Quite terrible. It only gets a second star because the first two paragraphs appealed to the "Fight in the Skies" player inside me.
Doc is captured 3x. He escapes 3x. A third of the book relates the setting up of an escape from the inescapable prison camp, however that escape never takes place. Instead the gang just scrambles out in a moment of chaos. Lots of stuff should have been edited out, as is, it is not of professional quality, except for the first two paragraphs previously mentioned.
A longtime fan of Doc Savage, Phillip Jose Farmer wrote a prequel to all the stories of Doc Savage. This story takes place in 1917 during World War I. Clark Savage Jr. is only 16 years old and taking part in the war as an American flyer assigned to a French flying group. The tale departs from the traditional Doc Savage books in that the action entirely centers on Clark Savage's exploits in meeting the various members of what will be the Doc Savage team.
The beginning is fairly good but the middle bogs down. After three attempts to escape Doc is sent to camp Loki, where he reunites with other team members. It is designed to be an escape proof plan and the last half of the book dwells in that time period. In all it ends rather anti-climatically.
Leave it to PJF to write an origin story for a character that has well over 100 novels already in existence. Over all, I was underwhelmed by the story and the pacing. It was nice to have a story on how Doc and his cohorts all met during WWI but the story was very straight forward with no far fetched aspect usually associated with a Doc Savage story - not until the very end - literally, the last 10 pages. Disappointing given the series' rich history. I primarily liked it just because of the characters involved. I think Mr. Farmer did quite a good job of keeping them all in character.

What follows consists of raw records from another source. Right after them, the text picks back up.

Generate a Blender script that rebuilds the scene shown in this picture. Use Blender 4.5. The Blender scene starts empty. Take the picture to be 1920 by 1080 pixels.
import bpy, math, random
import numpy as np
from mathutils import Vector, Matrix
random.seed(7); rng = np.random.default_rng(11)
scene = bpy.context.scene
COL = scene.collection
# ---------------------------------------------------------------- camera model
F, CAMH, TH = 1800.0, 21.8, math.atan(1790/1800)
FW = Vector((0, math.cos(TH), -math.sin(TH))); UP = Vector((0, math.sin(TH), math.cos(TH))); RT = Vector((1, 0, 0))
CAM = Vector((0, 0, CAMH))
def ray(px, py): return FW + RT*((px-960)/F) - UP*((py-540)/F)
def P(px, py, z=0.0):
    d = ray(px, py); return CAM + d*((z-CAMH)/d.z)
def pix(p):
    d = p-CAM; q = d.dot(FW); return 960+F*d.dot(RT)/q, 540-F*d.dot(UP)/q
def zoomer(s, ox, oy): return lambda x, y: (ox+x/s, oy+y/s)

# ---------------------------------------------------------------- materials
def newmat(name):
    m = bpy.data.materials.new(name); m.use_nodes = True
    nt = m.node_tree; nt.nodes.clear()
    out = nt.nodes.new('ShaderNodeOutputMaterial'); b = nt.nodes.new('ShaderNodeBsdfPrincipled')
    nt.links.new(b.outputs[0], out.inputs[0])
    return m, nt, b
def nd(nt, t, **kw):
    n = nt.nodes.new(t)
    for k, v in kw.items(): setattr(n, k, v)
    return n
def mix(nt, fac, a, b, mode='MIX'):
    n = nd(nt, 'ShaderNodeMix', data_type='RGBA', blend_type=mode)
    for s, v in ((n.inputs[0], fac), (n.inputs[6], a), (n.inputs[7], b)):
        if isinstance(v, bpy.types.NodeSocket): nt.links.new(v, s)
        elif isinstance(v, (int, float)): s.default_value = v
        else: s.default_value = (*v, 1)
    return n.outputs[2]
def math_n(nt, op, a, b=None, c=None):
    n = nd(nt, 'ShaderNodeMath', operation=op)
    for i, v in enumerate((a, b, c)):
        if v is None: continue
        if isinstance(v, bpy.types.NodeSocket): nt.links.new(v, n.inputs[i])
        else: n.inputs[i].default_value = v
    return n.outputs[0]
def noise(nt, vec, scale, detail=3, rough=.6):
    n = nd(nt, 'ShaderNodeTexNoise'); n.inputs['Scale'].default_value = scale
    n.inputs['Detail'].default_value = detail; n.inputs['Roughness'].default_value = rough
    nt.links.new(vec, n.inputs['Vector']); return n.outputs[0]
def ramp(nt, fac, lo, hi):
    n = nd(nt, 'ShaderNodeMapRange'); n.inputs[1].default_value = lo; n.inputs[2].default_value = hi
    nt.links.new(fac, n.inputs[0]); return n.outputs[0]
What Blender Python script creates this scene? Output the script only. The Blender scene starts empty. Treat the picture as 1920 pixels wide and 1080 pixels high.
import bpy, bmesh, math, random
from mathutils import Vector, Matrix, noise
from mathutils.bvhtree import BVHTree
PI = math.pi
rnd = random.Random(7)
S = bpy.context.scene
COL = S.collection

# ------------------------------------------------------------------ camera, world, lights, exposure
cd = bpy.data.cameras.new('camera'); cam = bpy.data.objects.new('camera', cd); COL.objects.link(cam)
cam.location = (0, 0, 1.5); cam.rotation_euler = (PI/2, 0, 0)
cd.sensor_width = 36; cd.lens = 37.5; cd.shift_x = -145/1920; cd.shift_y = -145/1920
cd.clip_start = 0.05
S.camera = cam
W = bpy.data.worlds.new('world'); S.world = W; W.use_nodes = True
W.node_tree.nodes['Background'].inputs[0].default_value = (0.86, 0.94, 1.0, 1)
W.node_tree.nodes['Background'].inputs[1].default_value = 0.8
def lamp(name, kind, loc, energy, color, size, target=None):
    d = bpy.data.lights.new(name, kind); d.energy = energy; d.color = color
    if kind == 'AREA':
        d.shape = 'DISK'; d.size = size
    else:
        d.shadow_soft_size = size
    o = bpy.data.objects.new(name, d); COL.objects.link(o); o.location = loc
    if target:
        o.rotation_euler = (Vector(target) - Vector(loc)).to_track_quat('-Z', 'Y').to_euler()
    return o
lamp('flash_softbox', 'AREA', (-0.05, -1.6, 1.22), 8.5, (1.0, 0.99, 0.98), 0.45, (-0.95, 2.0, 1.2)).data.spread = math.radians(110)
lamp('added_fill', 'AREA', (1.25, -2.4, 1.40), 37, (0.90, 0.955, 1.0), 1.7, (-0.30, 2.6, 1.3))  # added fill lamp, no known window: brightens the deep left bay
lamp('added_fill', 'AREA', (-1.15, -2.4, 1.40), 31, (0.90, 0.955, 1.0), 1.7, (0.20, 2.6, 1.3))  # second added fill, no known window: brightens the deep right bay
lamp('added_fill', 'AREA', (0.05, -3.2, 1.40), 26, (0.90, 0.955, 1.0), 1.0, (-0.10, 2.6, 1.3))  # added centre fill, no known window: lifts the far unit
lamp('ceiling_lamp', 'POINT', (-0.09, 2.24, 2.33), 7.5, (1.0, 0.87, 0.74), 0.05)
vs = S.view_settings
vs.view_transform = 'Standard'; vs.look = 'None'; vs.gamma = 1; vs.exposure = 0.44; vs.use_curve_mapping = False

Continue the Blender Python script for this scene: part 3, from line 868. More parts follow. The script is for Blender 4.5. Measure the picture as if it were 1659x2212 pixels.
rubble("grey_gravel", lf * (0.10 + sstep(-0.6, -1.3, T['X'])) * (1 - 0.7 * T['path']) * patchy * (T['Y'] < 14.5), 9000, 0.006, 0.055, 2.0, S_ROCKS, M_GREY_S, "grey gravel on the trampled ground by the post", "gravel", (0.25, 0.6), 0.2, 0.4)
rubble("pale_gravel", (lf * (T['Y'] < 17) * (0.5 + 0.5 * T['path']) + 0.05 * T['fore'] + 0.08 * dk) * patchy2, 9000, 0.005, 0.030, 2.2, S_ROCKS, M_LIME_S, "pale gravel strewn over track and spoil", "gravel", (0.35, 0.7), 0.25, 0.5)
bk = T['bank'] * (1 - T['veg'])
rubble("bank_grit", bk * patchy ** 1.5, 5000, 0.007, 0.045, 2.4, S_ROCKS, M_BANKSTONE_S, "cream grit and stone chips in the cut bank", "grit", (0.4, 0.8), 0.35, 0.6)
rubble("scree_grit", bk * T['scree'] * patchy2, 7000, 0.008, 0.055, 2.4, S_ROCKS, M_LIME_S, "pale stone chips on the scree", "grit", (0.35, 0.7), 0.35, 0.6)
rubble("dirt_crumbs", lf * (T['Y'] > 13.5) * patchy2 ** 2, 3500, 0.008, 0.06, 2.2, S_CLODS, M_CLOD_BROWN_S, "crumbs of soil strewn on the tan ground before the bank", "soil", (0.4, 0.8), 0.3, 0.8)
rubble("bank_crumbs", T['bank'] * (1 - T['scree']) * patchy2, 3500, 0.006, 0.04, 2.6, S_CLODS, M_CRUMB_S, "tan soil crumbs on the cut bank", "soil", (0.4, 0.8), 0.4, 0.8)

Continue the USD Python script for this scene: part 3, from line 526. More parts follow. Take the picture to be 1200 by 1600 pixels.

This origin story was fun, but I found it a little disappointing. Farmer was Doc's first official biographer, but I didn't think he captured the voices of the characters very convincingly. Doc is sixteen years old here in what is presented as his first adventure, and he meets up with the men who will someday comprise his famous band of associates in the midst of the First World War. It's an entertaining enough story but it should have been an apocalyptic super-adventure; it missed the mark and fell just a little flat.